《めてみみ》経営者の才能

2023/02/14 06:24 更新


 プロテニス選手が国際テニス連盟の定めた4大大会、すなわち全豪オープン、全仏オープン、ウィンブルドン選手権、USオープンの全てで優勝することをグランドスラムと言い、さらに4年に1回の五輪・パラ大会でも金メダルを獲得することをゴールデンスラムという。

 1年の間に4大大会と五輪を制覇すると、年間ゴールデンスラムと呼ばれるが、これを達成したのは過去にシュテフィ・グラフ1人だけ。自身のキャリア中に、全ての大会に勝つことを生涯ゴールデンスラムというが、こちらも4人しかしない。

 アンドレ・アガシ、ラファエル・ナダル、セリーナ・ウィリアムス、そして国枝慎吾だ。車椅子独自大会を含めると4大大会56勝、パラ大会では5大会連続でメダルを獲得。21年の東京大会で3回目の金を獲得した。

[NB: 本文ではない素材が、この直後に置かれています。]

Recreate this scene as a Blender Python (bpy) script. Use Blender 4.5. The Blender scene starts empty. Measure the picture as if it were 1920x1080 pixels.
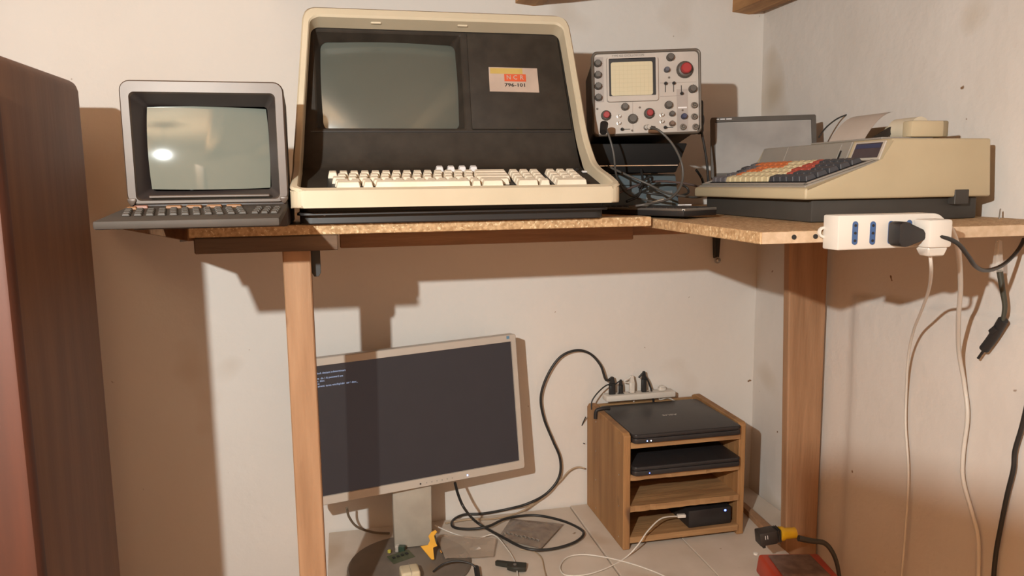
import bpy, bmesh, math, random
from mathutils import Vector, Matrix
random.seed(4)
R = math.radians
S = bpy.context.scene
C = S.collection

# ------------------------------------------------------------------ camera
cam = bpy.data.cameras.new('camera')
cam.sensor_width = 36.0
cam.lens = 36.0 * 1440.0 / 1920.0
cam.clip_start = 0.02
co = bpy.data.objects.new('camera', cam)
C.objects.link(co)
yw, pt, rl = R(12.6), R(7.8), R(-0.72)
fwd = Vector((math.sin(yw) * math.cos(pt), math.cos(yw) * math.cos(pt), -math.sin(pt)))
rt = Vector((math.cos(yw), -math.sin(yw), 0))
up = rt.cross(fwd)
r2 = rt * math.cos(rl) + up * math.sin(rl)
u2 = up * math.cos(rl) - rt * math.sin(rl)
m = Matrix((r2, u2, -fwd)).transposed().to_4x4()
m.translation = Vector((-1.2, -2.05, 1.67))
co.matrix_world = m
S.camera = co

# ------------------------------------------------------------------ light and exposure
w = bpy.data.worlds.new('night')
S.world = w
w.use_nodes = True
w.node_tree.nodes['Background'].inputs[0].default_value = (0.03, 0.025, 0.02, 1)
w.node_tree.nodes['Background'].inputs[1].default_value = 1.0
ld = bpy.data.lights.new('bulb_light', 'POINT')
ld.energy = 137.0
ld.color = (1.0, 1.03, 0.985)
ld.shadow_soft_size = 0.013
lo = bpy.data.objects.new('bulb_light', ld)
lo.location = (-1.68, -2.18, 1.99)
C.objects.link(lo)
S.view_settings.view_transform = 'Standard'
S.view_settings.look = 'None'
S.view_settings.gamma = 1.0
S.view_settings.exposure = 0.0
S.view_settings.use_curve_mapping = False
S.cycles.use_denoising = True
S.cycles.max_bounces = 10
S.cycles.diffuse_bounces = 6
S.cycles.sample_clamp_indirect = 6.0

# ------------------------------------------------------------------ materials
MATS = {}
def mat(name, col, rough=0.6, metal=0.0, col2=None, scale=20.0, lo=0.35, hi=0.65, stretch=(1, 1, 1), bump=0.0, bscale=None,
        spec=0.5, emit=None, estr=0.0, alpha=1.0, trans=0.0, detail=4.0, coat=0.0):
    if name in MATS:
        return MATS[name]
    ma = bpy.data.materials.new(name)
    ma.use_nodes = True
    nt = ma.node_tree
    b = nt.nodes['Principled BSDF']
    b.inputs['Base Color'].default_value = (*col, 1)
    b.inputs['Roughness'].default_value = rough
    b.inputs['Metallic'].default_value = metal
    b.inputs['Specular IOR Level'].default_value = spec
    b.inputs['Coat Weight'].default_value = coat
    b.inputs['Transmission Weight'].default_value = trans
    b.inputs['Alpha'].default_value = alpha
    if emit:
        b.inputs['Emission Color'].default_value = (*emit, 1)
        b.inputs['Emission Strength'].default_value = estr
    tc = nt.nodes.new('ShaderNodeTexCoord')
    mp = nt.nodes.new('ShaderNodeMapping')
    mp.inputs['Scale'].default_value = stretch
    nt.links.new(tc.outputs['Object'], mp.inputs['Vector'])
    if col2 is None:
        col2 = tuple(c * 0.86 for c in col)
    n = nt.nodes.new('ShaderNodeTexNoise')
    n.inputs['Scale'].default_value = scale
    n.inputs['Detail'].default_value = detail
    nt.links.new(mp.outputs[0], n.inputs['Vector'])
    cr = nt.nodes.new('ShaderNodeValToRGB')
    cr.color_ramp.elements[0].position = lo
    cr.color_ramp.elements[1].position = hi
    cr.color_ramp.elements[0].color = (*col2, 1)
    cr.color_ramp.elements[1].color = (*col, 1)
    nt.links.new(n.outputs['Fac'], cr.inputs[0])
    nt.links.new(cr.outputs[0], b.inputs['Base Color'])
    if bump > 0:
        n2 = nt.nodes.new('ShaderNodeTexNoise')
        n2.inputs['Scale'].default_value = bscale or scale * 3
        n2.inputs['Detail'].default_value = 5
        nt.links.new(mp.outputs[0], n2.inputs['Vector'])
        bu = nt.nodes.new('ShaderNodeBump')
        bu.inputs['Strength'].default_value = bump
        bu.inputs['Distance'].default_value = 0.004
        nt.links.new(n2.outputs['Fac'], bu.inputs['Height'])
        nt.links.new(bu.outputs[0], b.inputs['Normal'])
    MATS[name] = ma
    return ma

def speckle(ma, col, scale, thr, width=0.03, stretch=None, seed=0.0):
    """lay small marks with a shape of their own over a material's colour"""
    nt = ma.node_tree
    b = nt.nodes['Principled BSDF']
    src = b.inputs['Base Color'].links[0].from_socket
    tc = [x for x in nt.nodes if x.type == 'TEX_COORD'][0]
    mp = nt.nodes.new('ShaderNodeMapping')
    mp.inputs['Location'].default_value = (seed, seed * 1.7, seed * .6)
    if stretch:
        mp.inputs['Scale'].default_value = stretch
    nt.links.new(tc.outputs['Object'], mp.inputs['Vector'])
    n = nt.nodes.new('ShaderNodeTexNoise')
    n.inputs['Scale'].default_value = scale
    n.inputs['Detail'].default_value = 2
    nt.links.new(mp.outputs[0], n.inputs['Vector'])
    mr = nt.nodes.new('ShaderNodeMapRange')
    mr.inputs['From Min'].default_value = thr
    mr.inputs['From Max'].default_value = thr + width
    nt.links.new(n.outputs['Fac'], mr.inputs['Value'])
    mx = nt.nodes.new('ShaderNodeMix')
    mx.data_type = 'RGBA'
    nt.links.new(mr.outputs[0], mx.inputs[0])
    nt.links.new(src, mx.inputs[6])
    mx.inputs[7].default_value = (*col, 1)
    nt.links.new(mx.outputs[2], b.inputs['Base Color'])
    return ma

M_wall = mat('limewashed_plaster', (.74, .70, .655), .92, col2=(.69, .645, .595), scale=2.2, lo=.3, hi=.7, bump=.35, bscale=38, spec=.2)
speckle(M_wall, (.22, .13, .07), 34, .775, .02)
speckle(M_wall, (.58, .50, .42), 3.1, .66, .12, seed=3)
M_wallr = mat('rough_plaster', (.69, .645, .60), .92, col2=(.63, .58, .53), scale=2.6, lo=.3, hi=.7, bump=.5, bscale=30, spec=.2)
speckle(M_wallr, (.22, .13, .07), 30, .765, .02, seed=5)
speckle(M_wallr, (.52, .44, .35), 3.6, .64, .12, seed=9)
M_floor = mat('terracotta', (.52, .32, .19), .7, col2=(.40, .23, .13), scale=6, bump=.2)
M_ceil = mat('ceiling_wood', (.72, .50, .30), .7, col2=(.60, .39, .22), scale=5, stretch=(1, 9, 9), bump=.2)
M_beam = mat('rafter_wood', (.50, .27, .11), .75, col2=(.33, .16, .06), scale=7, stretch=(5, .7, 5), bump=.4)
M_chip = mat('chipboard', (.52, .34, .18), .75, col2=(.34, .20, .09), scale=130, lo=.36, hi=.6, bump=.35, bscale=150)
speckle(M_chip, (.66, .50, .30), 190, .60, .05, seed=2)
M_lam = mat('chipboard_edge_band', (.60, .45, .31), .6, col2=(.50, .36, .23), scale=90, bump=.1)
M_pine = mat('post_timber', (.40, .23, .125), .7, col2=(.28, .15, .075), scale=5, lo=.25, hi=.75, stretch=(9, 9, .8), bump=.35, bscale=18)
speckle(M_pine, (.17, .09, .05), 9, .70, .05, stretch=(1, 1, .7), seed=4)
M_apron = mat('apron_timber', (.26, .14, .07), .7, col2=(.17, .085, .04), scale=5, stretch=(.8, 9, 9), bump=.3, bscale=18)  # timber tone lowered for the shade under the shelf front
M_rack = mat('rack_wood', (.40, .215, .085), .65, col2=(.25, .12, .045), scale=4, lo=.3, hi=.7, stretch=(7, 7, .8), bump=.35, bscale=20)
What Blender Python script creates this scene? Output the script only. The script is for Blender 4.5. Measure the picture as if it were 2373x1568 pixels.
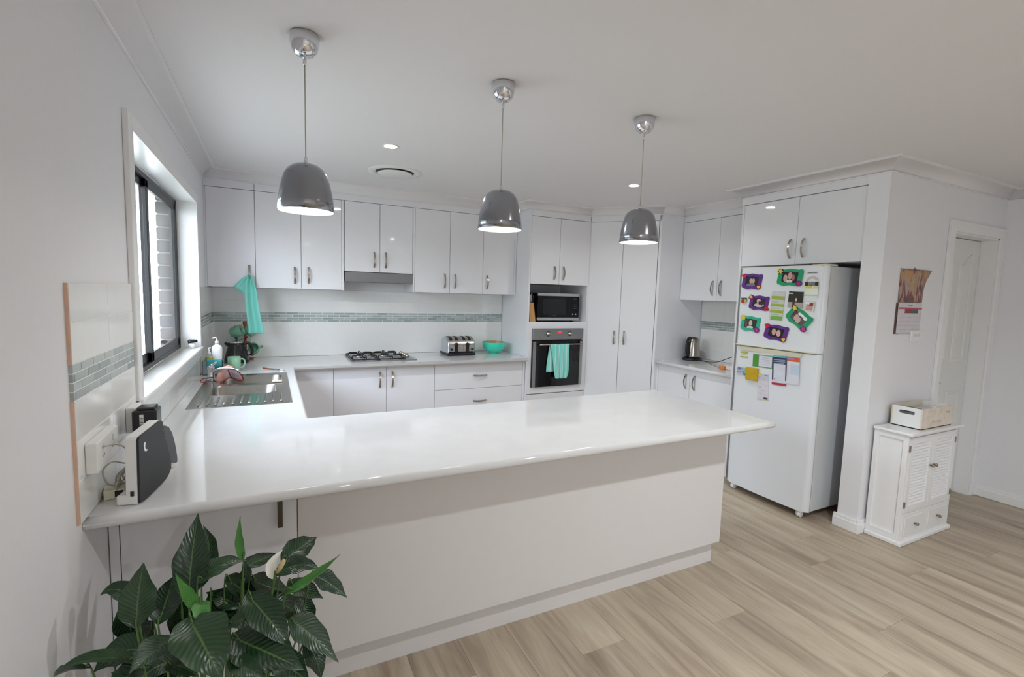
import bpy, bmesh, math, random
from mathutils import Vector, Matrix
R_ = random.Random(7)
PI = math.pi
sc = bpy.context.scene
for o in list(bpy.data.objects):
    bpy.data.objects.remove(o)
COL = sc.collection

# ------------------------------------------------------------------ camera
def cam_matrix(yaw, pitch, roll, loc):
    cy, sy, cp, sp = math.cos(yaw), math.sin(yaw), math.cos(pitch), math.sin(pitch)
    f = Vector((sy*cp, cy*cp, sp)); r = Vector((cy, -sy, 0)); u = r.cross(f)
    cr, sr = math.cos(roll), math.sin(roll)
    r2 = cr*r + sr*u; u2 = -sr*r + cr*u
    M = Matrix((r2, u2, -f)).transposed().to_4x4(); M.translation = loc
    return M
cd = bpy.data.cameras.new('camera'); cam = bpy.data.objects.new('camera', cd); COL.objects.link(cam)
cam.matrix_world = cam_matrix(.464, -.0932, .0294, Vector((.4697, -4.9432, 1.5485)))
cd.sensor_width = 36; cd.lens = 1119.4*36/2373; cd.clip_start = .05; cd.clip_end = 200
sc.camera = cam

# ------------------------------------------------------------------ world, lights, exposure
sc.view_settings.view_transform = 'Standard'; sc.view_settings.look = 'None'
sc.view_settings.gamma = 1; sc.view_settings.use_curve_mapping = False
sc.view_settings.exposure = 0.62
sc.cycles.use_denoising = True
sc.cycles.max_bounces = 10; sc.cycles.diffuse_bounces = 6; sc.cycles.glossy_bounces = 5
sc.cycles.transmission_bounces = 6; sc.cycles.caustics_reflective = False; sc.cycles.caustics_refractive = False
sc.cycles.sample_clamp_indirect = 6
w = bpy.data.worlds.new('sky'); sc.world = w; w.use_nodes = True
nt = w.node_tree; nt.nodes.clear()
bg = nt.nodes.new('ShaderNodeBackground'); wo = nt.nodes.new('ShaderNodeOutputWorld')
tc = nt.nodes.new('ShaderNodeTexCoord'); sx = nt.nodes.new('ShaderNodeSeparateXYZ'); cr = nt.nodes.new('ShaderNodeValToRGB')
nt.links.new(tc.outputs['Generated'], sx.inputs[0]); nt.links.new(sx.outputs['Z'], cr.inputs[0])
cr.color_ramp.elements[0].color = (.85, .895, 1, 1); cr.color_ramp.elements[1].color = (.72, .77, 1, 1)
nt.links.new(cr.outputs[0], bg.inputs[0]); bg.inputs[1].default_value = 10.0
nt.links.new(bg.outputs[0], wo.inputs[0])
DOWN_L, PEND_L, LIV_L = 4.5, .35, 16.0
def area(name, loc, rot, sx_, sy_, power, col):
    l = bpy.data.lights.new(name, 'AREA'); l.shape = 'RECTANGLE'; l.size = sx_; l.size_y = sy_
    l.energy = power; l.color = col
    o = bpy.data.objects.new(name, l); COL.objects.link(o); o.location = loc; o.rotation_euler = rot
    return o
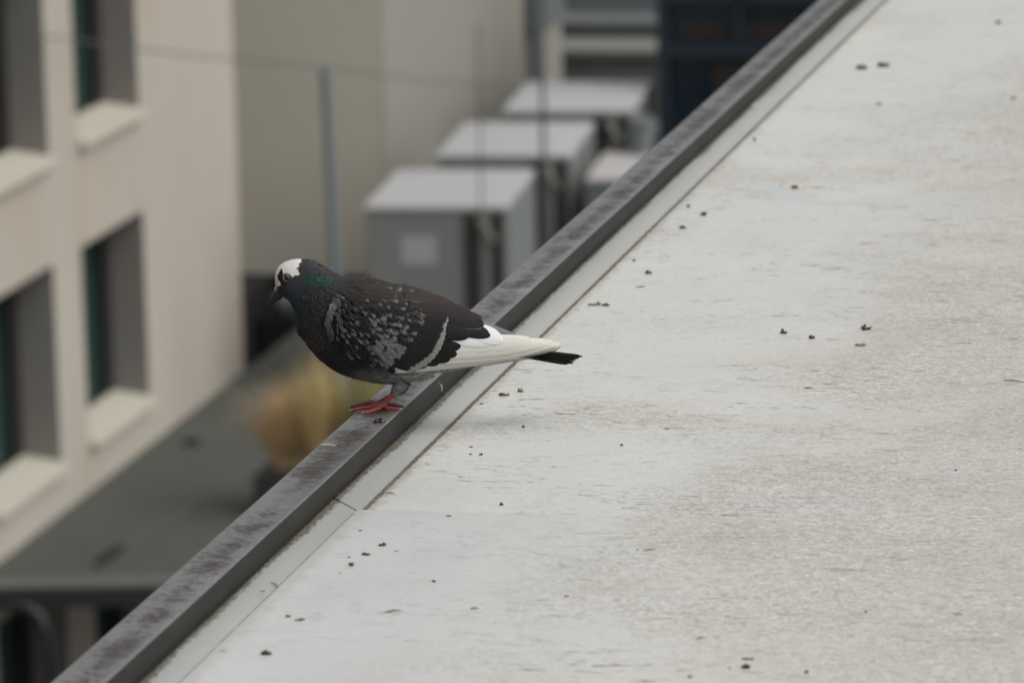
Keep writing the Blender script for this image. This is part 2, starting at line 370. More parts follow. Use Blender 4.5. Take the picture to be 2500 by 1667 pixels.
# ==================================================================== THE WHITE ROOF
def X_of(xs, ys, z): return PZ(xs, ys, z).x
XC = PZ(1039, 1000, 0).x; XD = PZ(1141, 1000, 0).x; ZC = .024
XA = PZ(871, 1000, ZC).x
p1, p2 = PZ(873, 1252, 0), PZ(2500, 1294, 0)
sdir = (p2-p1).normalized(); YS = p1.y; slope = sdir.y/sdir.x
M_roof = bpy.data.materials.new('white_roof_membrane'); M_roof.use_nodes = True
def build_roof(M, off, near=False):
    n = M.node_tree.nodes; L = M.node_tree.links; b = n['Principled BSDF']
    tc = n.new('ShaderNodeTexCoord')
    def noise(sc, det, loc=(0, 0, 0), dist=0, rough=.6):
        mp = n.new('ShaderNodeMapping'); mp.inputs['Location'].default_value = loc
        mp.inputs['Scale'].default_value = sc if isinstance(sc, tuple) else (sc, sc, sc)
        L.new(tc.outputs['Object'], mp.inputs[0]); t = n.new('ShaderNodeTexNoise'); t.inputs['Scale'].default_value = 1
        t.inputs['Detail'].default_value = det; t.inputs['Distortion'].default_value = dist; t.inputs['Roughness'].default_value = rough
        L.new(mp.outputs[0], t.inputs['Vector']); return t.outputs[0]
    def ramp(v, a, b_, c=0., d=1.):
        mr = n.new('ShaderNodeMapRange'); mr.interpolation_type = 'SMOOTHSTEP'; L.new(v, mr.inputs[0])
        for i, q in zip((1, 2, 3, 4), (a, b_, c, d)): mr.inputs[i].default_value = q
        return mr.outputs[0]
    def mul(a, b_, op='MULTIPLY'):
        q = n.new('ShaderNodeMath'); q.operation = op
        for i, z in enumerate((a, b_)):
            if isinstance(z, (int, float)): q.inputs[i].default_value = z
            else: L.new(z, q.inputs[i])
        return q.outputs[0]
    def mix(c, fac, col):
        mx = n.new('ShaderNodeMix'); mx.data_type = 'RGBA'; L.new(fac, mx.inputs[0])
        if isinstance(c, tuple): mx.inputs[6].default_value = (*c, 1)
        else: L.new(c, mx.inputs[6])
        mx.inputs[7].default_value = (*col, 1); return mx.outputs[2]
    sx = n.new('ShaderNodeSeparateXYZ'); L.new(tc.outputs['Object'], sx.inputs[0])
    # where the weathering is dense: grows away from the strip, in broad patches
    away = ramp(sx.outputs[0], XD+.02, XD+.85, .0, 1.)
    patch = ramp(noise((2.4, 1.6, 2), 3, (0, 1, 0), .6), .32, .70, -.30, .50)
    dens = ramp(mul(mul(away, .85), patch, 'ADD'), -.1, .9, .10, 1.)
    warm = ramp(noise((3, 5, 3), 3, (4, 2, 0), .5), .35, .7)
    c = (.655, .655, .612)
    c = mix(c, mul(ramp(noise(1.9, 2, (3, 0, 0)), .48, .7), .7), (.60, .615, .60))  # bluish-grey reflections mixed into the colour in broad patches
    c = mix(c, mul(away, .65), (.565, .535, .485))
    c = mix(c, mul(mul(warm, dens), .65), (.50, .455, .375))
    # streaks of very fine dark fibres, and pale rubbed marks between them
    dd = ramp(dens, 0, .9, .2, 1)
    sp1 = mul(ramp(noise((150, 260, 150), 5, (off, 0, 0), 1.2, .8), .48, .57), dd)
    c = mix(c, mul(sp1, .85), (.31, .27, .215))
    sp2 = mul(ramp(noise((55, 120, 60), 6, (0, off, 0), 1.6, .8), .53, .60), dd)
    c = mix(c, mul(sp2, .70), (.27, .235, .185))
    sp4 = mul(ramp(noise((70, 130, 70), 5, (7, off, 3), 2.0, .8), .54, .62), dd)
    c = mix(c, mul(sp4, .85), (.80, .79, .75))
    drift = ramp(noise((4, 9, 4), 4, (9, off, 0), .5), .42, .62, .12, 1)
    fl = mul(ramp(noise((30, 95, 60), 6, (off, 4, 0), .8, .8), .56, .61), drift)
    c = mix(c, mul(fl, .9), (.17, .14, .10))
    fl2 = mul(ramp(noise((14, 50, 30), 5, (off+2, 4, 0), .8, .8), .63, .68), 1.)
    c = mix(c, mul(fl2, .6), (.32, .26, .175))
    joint = mul(sx.outputs[0], -XD, 'ADD')
    jd = mul(ramp(mul(joint, mul(mul(noise((60, 45, 60), 5, (off, 1, 0), .5, .8), -.5, 'ADD'), .05), 'ADD'), .0, .016, 1, 0), .65)
    c = mix(c, jd, (.30, .245, .17))
    if near: c = mix(c, mul(ramp(joint, .10, .36, 1, 0), .55), (.53, .555, .55))  # bluish reflection painted into the near sheet beside the joint
    lich = mul(ramp(noise((7, 11, 5), 5, (2, off+3, 0), 1.2, .75), .64, .74), .45)
    c = mix(c, lich, (.40, .345, .25))
    L.new(c, b.inputs['Base Color'])
    L.new(ramp(noise(3, 2, (5, off, 0)), .3, .7, .30, .46), b.inputs['Roughness'])
    b.inputs['Specular IOR Level'].default_value = .5
    bp = n.new('ShaderNodeBump'); bp.inputs['Strength'].default_value = .22; bp.inputs['Distance'].default_value = .0012
    L.new(mul(noise((160, 200, 100), 4, (off, 0, 0), 1.0), dens), bp.inputs['Height']); L.new(bp.outputs[0], b.inputs['Normal'])
build_roof(M_roof, 0.0)
M_roof2 = bpy.data.materials.new('white_roof_membrane_near'); M_roof2.use_nodes = True; build_roof(M_roof2, 5.3, True)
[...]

 生涯ゴールデンスラムはキャリア終盤の22年7月、ウィンブルドン初優勝で達成した。09年から所属契約を結んでいるユニクロの有明本部で引退会見した国枝選手を柳井正ファーストリテイリング会長は「最高のアンバサダー」と称賛する。

 「車椅子テニスを新しいスポーツとして確立した。新しい産業を作ったのと同じ」。柳井会長は国枝さんに「経営者としても才能がある」と見る。誰もやってないことに挑戦する。確かにそんな気概が今の日本には足りない。